▸ **Objective**: Please quote exactly the lines below from the line containing "tw2 = np.clip(twb[idx]" to the line containing "print('TRIS', seed, len(F1))", both lines included, and nothing else.
** START Provided data **
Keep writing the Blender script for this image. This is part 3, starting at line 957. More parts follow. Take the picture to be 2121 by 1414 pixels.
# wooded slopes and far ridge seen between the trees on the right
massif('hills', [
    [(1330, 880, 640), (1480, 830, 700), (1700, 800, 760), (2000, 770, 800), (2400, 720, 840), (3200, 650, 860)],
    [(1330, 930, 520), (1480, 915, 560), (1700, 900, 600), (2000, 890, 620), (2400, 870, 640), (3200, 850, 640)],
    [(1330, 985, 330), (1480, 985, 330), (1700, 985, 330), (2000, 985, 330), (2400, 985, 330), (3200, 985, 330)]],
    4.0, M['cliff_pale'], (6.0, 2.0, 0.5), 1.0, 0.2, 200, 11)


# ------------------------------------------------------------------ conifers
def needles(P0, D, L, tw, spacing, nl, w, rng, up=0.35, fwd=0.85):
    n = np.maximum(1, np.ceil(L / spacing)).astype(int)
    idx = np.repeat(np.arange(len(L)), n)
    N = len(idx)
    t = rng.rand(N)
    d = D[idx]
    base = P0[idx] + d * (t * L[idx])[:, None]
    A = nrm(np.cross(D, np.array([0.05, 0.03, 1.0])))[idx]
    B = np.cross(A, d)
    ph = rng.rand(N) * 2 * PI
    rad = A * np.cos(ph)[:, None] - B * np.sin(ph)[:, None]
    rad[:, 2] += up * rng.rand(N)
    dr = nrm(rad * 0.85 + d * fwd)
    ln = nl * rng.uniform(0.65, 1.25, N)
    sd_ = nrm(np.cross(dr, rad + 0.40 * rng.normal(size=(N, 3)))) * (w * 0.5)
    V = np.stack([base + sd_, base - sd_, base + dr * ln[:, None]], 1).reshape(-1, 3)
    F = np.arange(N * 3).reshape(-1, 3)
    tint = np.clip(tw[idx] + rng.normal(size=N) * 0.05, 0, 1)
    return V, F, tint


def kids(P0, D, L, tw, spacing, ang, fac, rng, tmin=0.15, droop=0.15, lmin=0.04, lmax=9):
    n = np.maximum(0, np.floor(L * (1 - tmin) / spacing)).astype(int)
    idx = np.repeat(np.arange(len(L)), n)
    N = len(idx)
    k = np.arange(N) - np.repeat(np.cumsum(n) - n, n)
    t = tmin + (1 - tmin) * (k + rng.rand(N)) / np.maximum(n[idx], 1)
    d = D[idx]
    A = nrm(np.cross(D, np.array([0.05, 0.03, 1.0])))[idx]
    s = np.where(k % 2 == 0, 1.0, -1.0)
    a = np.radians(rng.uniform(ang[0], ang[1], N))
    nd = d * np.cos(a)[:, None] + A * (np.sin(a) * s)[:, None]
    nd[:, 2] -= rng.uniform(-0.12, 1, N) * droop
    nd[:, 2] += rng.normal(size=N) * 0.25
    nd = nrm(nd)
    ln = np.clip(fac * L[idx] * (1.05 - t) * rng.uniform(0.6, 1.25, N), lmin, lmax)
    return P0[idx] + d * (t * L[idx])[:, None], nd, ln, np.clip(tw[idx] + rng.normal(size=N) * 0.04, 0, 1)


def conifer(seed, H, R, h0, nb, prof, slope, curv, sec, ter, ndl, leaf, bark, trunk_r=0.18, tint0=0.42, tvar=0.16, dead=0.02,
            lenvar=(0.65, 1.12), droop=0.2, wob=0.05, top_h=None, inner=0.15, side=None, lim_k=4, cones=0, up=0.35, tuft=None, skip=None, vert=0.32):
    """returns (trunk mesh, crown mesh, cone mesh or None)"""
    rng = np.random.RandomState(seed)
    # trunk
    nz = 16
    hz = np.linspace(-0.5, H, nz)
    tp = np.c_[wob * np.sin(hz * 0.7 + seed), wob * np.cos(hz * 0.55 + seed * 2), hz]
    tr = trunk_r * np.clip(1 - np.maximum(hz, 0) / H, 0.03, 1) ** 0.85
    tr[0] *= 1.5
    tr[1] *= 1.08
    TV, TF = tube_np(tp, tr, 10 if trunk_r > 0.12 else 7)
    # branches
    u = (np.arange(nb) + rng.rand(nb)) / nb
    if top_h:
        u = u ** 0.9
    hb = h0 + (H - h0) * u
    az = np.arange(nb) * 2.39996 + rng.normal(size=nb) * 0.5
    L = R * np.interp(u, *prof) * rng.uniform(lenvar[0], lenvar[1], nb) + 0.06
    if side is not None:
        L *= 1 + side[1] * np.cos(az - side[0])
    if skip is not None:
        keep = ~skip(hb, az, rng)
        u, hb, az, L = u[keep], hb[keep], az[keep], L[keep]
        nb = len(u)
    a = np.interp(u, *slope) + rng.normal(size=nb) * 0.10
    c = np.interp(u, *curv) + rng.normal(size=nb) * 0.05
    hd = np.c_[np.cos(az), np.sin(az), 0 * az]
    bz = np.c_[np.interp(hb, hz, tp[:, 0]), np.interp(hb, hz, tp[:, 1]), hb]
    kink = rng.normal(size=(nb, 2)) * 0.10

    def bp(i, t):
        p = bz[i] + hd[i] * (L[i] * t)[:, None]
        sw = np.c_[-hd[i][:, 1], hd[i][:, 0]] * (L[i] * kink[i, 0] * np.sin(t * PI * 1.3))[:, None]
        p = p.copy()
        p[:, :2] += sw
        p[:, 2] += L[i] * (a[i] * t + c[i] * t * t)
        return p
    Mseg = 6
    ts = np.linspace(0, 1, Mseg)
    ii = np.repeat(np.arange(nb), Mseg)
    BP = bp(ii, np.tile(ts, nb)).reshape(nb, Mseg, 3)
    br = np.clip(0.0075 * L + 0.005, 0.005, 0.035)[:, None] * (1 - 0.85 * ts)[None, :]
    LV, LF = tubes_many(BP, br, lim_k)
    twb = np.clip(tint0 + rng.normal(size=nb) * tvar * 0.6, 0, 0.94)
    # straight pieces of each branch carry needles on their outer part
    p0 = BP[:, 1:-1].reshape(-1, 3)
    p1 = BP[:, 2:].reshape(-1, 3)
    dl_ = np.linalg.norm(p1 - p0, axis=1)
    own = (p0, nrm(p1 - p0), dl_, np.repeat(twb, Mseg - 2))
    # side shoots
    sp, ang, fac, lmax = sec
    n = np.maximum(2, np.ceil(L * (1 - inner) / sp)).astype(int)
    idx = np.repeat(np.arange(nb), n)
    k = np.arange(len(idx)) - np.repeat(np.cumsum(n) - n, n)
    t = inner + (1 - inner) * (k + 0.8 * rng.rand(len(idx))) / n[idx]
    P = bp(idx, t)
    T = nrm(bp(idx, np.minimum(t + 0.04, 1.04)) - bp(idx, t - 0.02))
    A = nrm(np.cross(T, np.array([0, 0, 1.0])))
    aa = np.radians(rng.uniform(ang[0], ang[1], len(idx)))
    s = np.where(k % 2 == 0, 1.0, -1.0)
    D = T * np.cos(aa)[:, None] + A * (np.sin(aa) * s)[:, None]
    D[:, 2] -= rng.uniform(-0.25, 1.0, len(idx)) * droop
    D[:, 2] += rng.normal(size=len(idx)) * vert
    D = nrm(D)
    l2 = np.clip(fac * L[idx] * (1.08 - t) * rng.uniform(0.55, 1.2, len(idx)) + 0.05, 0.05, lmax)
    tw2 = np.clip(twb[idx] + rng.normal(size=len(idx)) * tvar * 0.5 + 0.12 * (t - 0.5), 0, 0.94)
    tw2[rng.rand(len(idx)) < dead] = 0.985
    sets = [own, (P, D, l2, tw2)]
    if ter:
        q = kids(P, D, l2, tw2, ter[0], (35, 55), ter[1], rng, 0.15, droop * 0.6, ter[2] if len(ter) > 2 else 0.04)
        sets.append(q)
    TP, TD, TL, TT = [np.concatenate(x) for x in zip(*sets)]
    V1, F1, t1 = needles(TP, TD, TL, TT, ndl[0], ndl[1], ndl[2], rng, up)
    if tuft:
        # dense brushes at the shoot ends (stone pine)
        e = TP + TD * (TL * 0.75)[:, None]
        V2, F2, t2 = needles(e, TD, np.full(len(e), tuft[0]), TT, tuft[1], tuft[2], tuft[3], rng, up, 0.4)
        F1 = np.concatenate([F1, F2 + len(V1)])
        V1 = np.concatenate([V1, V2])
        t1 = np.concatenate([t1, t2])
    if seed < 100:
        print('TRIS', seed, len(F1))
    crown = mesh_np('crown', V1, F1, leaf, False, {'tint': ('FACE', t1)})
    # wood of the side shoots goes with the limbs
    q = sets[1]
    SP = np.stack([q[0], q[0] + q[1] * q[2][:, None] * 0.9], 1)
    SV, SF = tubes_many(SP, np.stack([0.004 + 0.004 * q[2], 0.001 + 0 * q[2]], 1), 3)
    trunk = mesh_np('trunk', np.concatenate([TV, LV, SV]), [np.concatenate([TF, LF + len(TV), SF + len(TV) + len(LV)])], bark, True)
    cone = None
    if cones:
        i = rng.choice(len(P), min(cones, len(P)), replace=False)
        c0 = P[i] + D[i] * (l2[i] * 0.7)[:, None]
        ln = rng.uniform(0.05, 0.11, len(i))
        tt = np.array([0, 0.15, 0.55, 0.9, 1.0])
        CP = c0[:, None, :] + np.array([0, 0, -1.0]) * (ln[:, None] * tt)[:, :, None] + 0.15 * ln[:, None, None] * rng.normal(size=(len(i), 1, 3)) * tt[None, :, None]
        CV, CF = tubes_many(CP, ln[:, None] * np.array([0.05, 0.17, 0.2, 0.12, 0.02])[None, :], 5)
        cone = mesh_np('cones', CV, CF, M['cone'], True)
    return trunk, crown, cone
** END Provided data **
▸ **Output of the task**:
    tw2 = np.clip(twb[idx] + rng.normal(size=len(idx)) * tvar * 0.5 + 0.12 * (t - 0.5), 0, 0.94)
    tw2[rng.rand(len(idx)) < dead] = 0.985
    sets = [own, (P, D, l2, tw2)]
    if ter:
        q = kids(P, D, l2, tw2, ter[0], (35, 55), ter[1], rng, 0.15, droop * 0.6, ter[2] if len(ter) > 2 else 0.04)
        sets.append(q)
    TP, TD, TL, TT = [np.concatenate(x) for x in zip(*sets)]
    V1, F1, t1 = needles(TP, TD, TL, TT, ndl[0], ndl[1], ndl[2], rng, up)
    if tuft:
        # dense brushes at the shoot ends (stone pine)
        e = TP + TD * (TL * 0.75)[:, None]
        V2, F2, t2 = needles(e, TD, np.full(len(e), tuft[0]), TT, tuft[1], tuft[2], tuft[3], rng, up, 0.4)
        F1 = np.concatenate([F1, F2 + len(V1)])
        V1 = np.concatenate([V1, V2])
        t1 = np.concatenate([t1, t2])
    if seed < 100:
        print('TRIS', seed, len(F1))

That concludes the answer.